Second Assignment

Using PCAF Data To Understand Financed Emissions in Emerging Market

The intended audience of this paper is the emerging market debt team as well as general investors.

Executive Summary

  • The PCAF provides valuable insights into measuring carbon footprint, but there are limitations in terms of metrics and data.
  • Production and consumption emissions per capita are different in most countries.
  • Emerging countries have shown an overall positive trend of decreasing carbon emission intensities in the past decade.

Introduction

Emerging markets are vibrant, but also volatile. Investing in emerging market sovereign debt can offer attractive potential returns for investors, as these economies often have higher economic growth rates. However, investing in emerging market sovereign debt could be risky and bring negative impacts on climate.
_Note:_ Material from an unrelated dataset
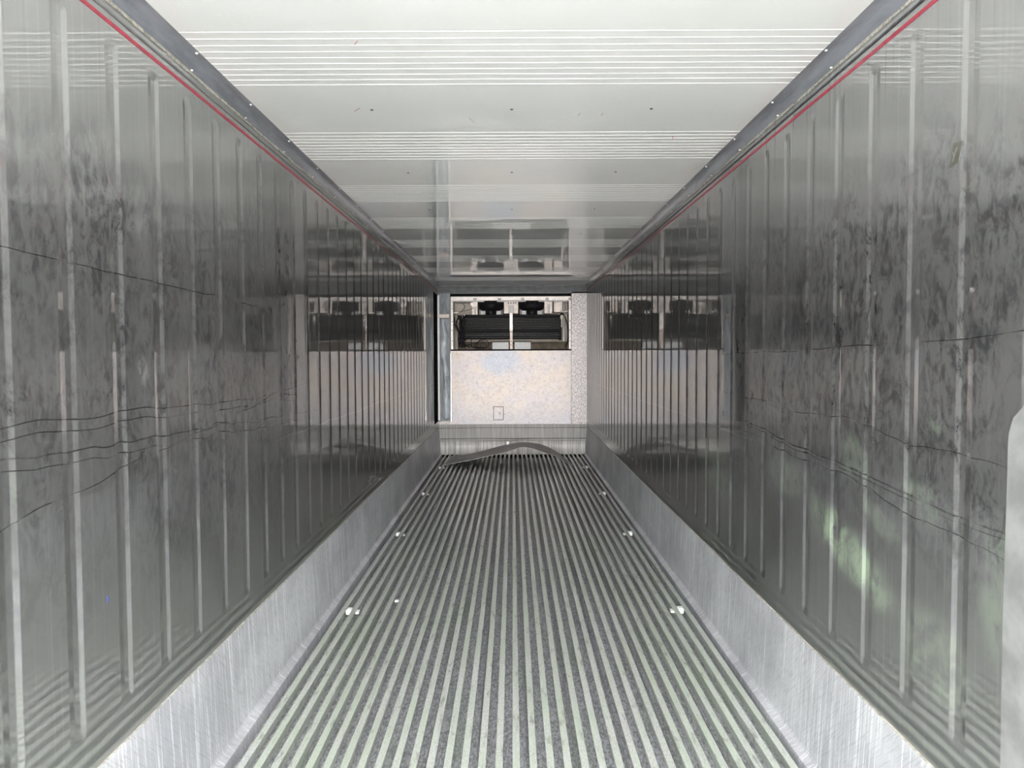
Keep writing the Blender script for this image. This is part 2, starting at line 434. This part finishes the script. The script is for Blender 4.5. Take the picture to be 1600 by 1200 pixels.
def side_wall(s, mat, y_first, name, side):
    x = s*XW; m = MB()
    def q(y0, y1, z0, z1):
        a = [(x, y0, z0), (x, y1, z0), (x, y1, z1), (x, y0, z1)]
        m.quad(*(a if s < 0 else a[::-1]))
    yend = 10.75 if s < 0 else YB + .03
    ys = []; y = y_first
    while y - PITCH - RHW > DOOR: y -= PITCH
    while y + RHW < min(yend, YB - .03): ys.append(y); y += PITCH
    q(DOOR, YB+.03, .38, RIB0); q(DOOR, YB+.03, RIB1, 2.64)
    prev = DOOR
    for y in ys: q(prev, y-RHW, RIB0, RIB1); prev = y+RHW
    q(prev, yend, RIB0, RIB1)
    wall = m.build(name, mat)
    struct(wall, 'glossy stainless steel %s side wall with vertical pressed grooves, %s' % (side,
           'dark smudges and wavy scratches' if s < 0 else 'green scuffs and a scrap of tape'), 'wall')
    me = rib_mesh(s, mat)
    for y in ys: link('rib', me, wall, loc=(x, y, 0))
    xi = x - s*.001
    MB().box(min(x, xi), max(x, xi), DOOR, YB, 2.492, 2.505).build('load_line', M_RED, wall, label='thin red load line')
    xi = x - s*.003
    MB().box(min(x, xi), max(x, xi), DOOR, YB, 2.523, 2.531).build('seam_strip', M_DARK if s > 0 else M_SEAMG, wall, label='dark seam strip above the red line')
    return wall
wl = side_wall(-1, M_WL, 1.905, 'wall_left', 'left')
wr = side_wall(1, M_WR, 1.875, 'wall_right', 'right')
# dark upright slot at the far end of the left wall
g = MB()
x0, x1 = -XW, -XW-.14
g.quad((x1, 10.75, RIB0), (x1, YB+.03, RIB0), (x1, YB+.03, RIB1), (x1, 10.75, RIB1))
g.quad((x0, 10.75, RIB0), (x1, 10.75, RIB0), (x1, 10.75, RIB1), (x0, 10.75, RIB1))
g.quad((x0, 10.75, RIB0), (x0, YB+.03, RIB0), (x1, YB+.03, RIB0), (x1, 10.75, RIB0))
g.quad((x0, 10.75, RIB1), (x1, 10.75, RIB1), (x1, YB+.03, RIB1), (x0, YB+.03, RIB1))
g.quad((x0+.003, YB+.003, RIB0), (x0+.003, YB+.003, RIB1), (x1, YB+.003, RIB1), (x1, YB+.003, RIB0))
g.build('end_slot', M_BLACK, wl, label='dark upright slot')
# bare steel repair plate by the doors on the right wall
pp = [(1.30, .45), (1.70, .45), (1.705, .9), (1.70, 1.36), (1.685, 1.40), (1.655, 1.425), (1.64, 1.45), (1.30, 1.46)]
g = MB(); n0 = len(pp)
g.v += [(XW-.002, y, z) for y, z in pp] + [(XW, y, z) for y, z in pp]
g.f.append(tuple(range(n0)))
for i in range(n0): g.f.append((i, (i+1) % n0, n0+(i+1) % n0, n0+i))
g.build('repair_plate', M_PATCH, wr, label='pale scuffed repair plate')
MB().box(-XW, -XW+.0008, 2.055, 2.062, .855, .872).build('ink_mark', M_BLUE, wl, label='small blue ink mark')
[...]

The Partnership for Carbon Accounting Financials (PCAF) can help investors in sovereign debt assess the climate impact of their investments. By measuring the carbon footprint, investors can identify countries and issuers that are contributing the most to carbon emissions and help mitigate climate change through investments.

Analysis

For most of the countries, there are significant disparities between production emissions per capita and consumption emissions per capita resulting from international trade (see figure below). When a country produces goods and services, it emits greenhouse gases (GHGs) through various processes such as energy generation. If these goods and services are exported and consumed in another country, the emissions associated with their production will not be accounted for in the consuming country’s inventory of GHG emissions. This creates a discrepancy between the production emissions and the consumption emissions of a country. Thus, financial institutions as well as general investors need to track the GHG emissions of countries more holistically rather than depending on one sole metric.

Emerging market countries are scattered around the dotted line, which means that their emission intensity metrics are different from a production perspective and from a consumption perspective. Emerging market sovereign debt may be attractive than developed market sovereign debt due to the potential for higher yields. However, it should be noted that investing in emerging market sovereign debt can also have an impact on sustainability and environmental issues. Below, I select nine emerging countries to explore their GHG emissions.

Some emerging markets have highly overlapping production and consumption emission metrics, while some have more divergent metrics (see figure below). Production and consumption emissions per capita are very close in Brazil, India, and Indonesia. And the metrics are getting closer in recent years in Mexico and Turkey. However, the differences between two metrics are significant in China, Poland, Russia, and South Africa. Each country exhibits its own characteristics on emission metrics. They also have its own ESG factors to consider when assessing investment opportunities. Therefore, it is important to conduct country-specific analyses before investing in sovereign debt.

In the past decade, emerging countries have shown an overall positive trend of decreasing carbon emission intensities (see figures below). This trend is a promising sign for global efforts to mitigate climate change, as emerging countries are among the largest contributors to greenhouse gas emissions. Although China is one of the largest GHG-emission countries, its production and consumption emission intensity metrics have shown a remarkable rate of decline. Investors can take decreasing rates of emissions into consideration, because their investments could be used in emission reduction projects contributing to sustainable objectives.

Conclusion

The PCAF provides valuable insights and practical guidelines for measuring the carbon footprint of investments, which can help investors make more informed investment decisions. However, carbon emissions data might be incomplete or unreliable, and the metrics also have limitations. Furthermore, investors should consider more other factors besides carbon emissions when investing in sovereign debt, such as social and political factors, etc.